Isaac Salkinsohn's Hebrew translation of "Othello": The earliest Hebrew translation of a complete Shakespearean play. This translation was published in Vienna; it was commissioned by the Hebrew author and publicist Peretz Smolenskin. In the preface to the book, Smolenskin writes as follows: "Vengeance was visited upon the British; the latter had taken our Holy Scriptures and treated them as their own; they copied them, scattered them to all corners of the world as if they were their own. And we shall yet repay them in kind, insofar as we shall take those writings of theirs that are as dear in their eyes as the Holy Scriptures – the plays by Shakespeare – and bring them into the treasure trove of our Holy Tongue, and how sweet shall be this vengeance?! […].

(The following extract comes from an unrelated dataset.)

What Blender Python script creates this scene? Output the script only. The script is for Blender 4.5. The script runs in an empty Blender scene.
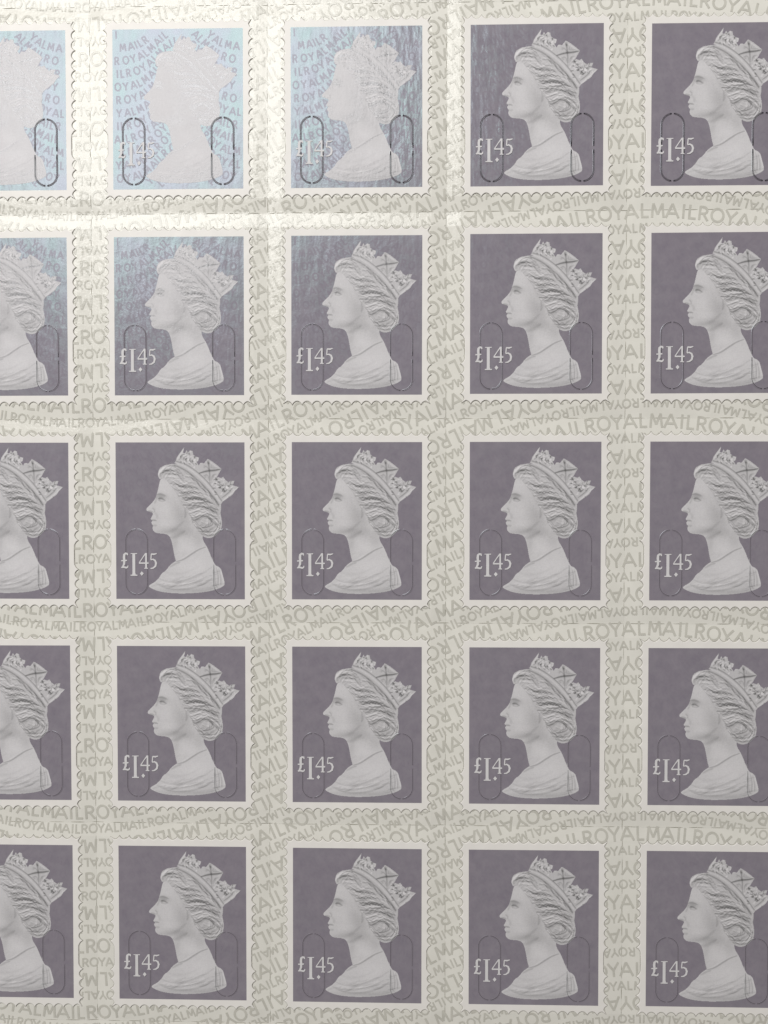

Isaac Salkinsohn (1820-1883), Hebrew translator of the "Haskalah" (Jewish Enlightenment) period, a Jewish convert to Christianity and a Christian missionary, was also responsible for translating into Hebrew Shakespeare's "Romeo and Juliet" (under the title "Ram and Yael"), John Milton's "Paradise Lost" (under the title "So He Drove Out the Man"), and other literary works.


XXXV, [1], 198, [2] pp. Bound in card binding with leather spine, with the original printed cover. Pages XIX-XXX are bound out of order. 19 cm. Good-fair condition. Stains. Tears to several leaves. Inked library stamps. Tears and blemishes to binding.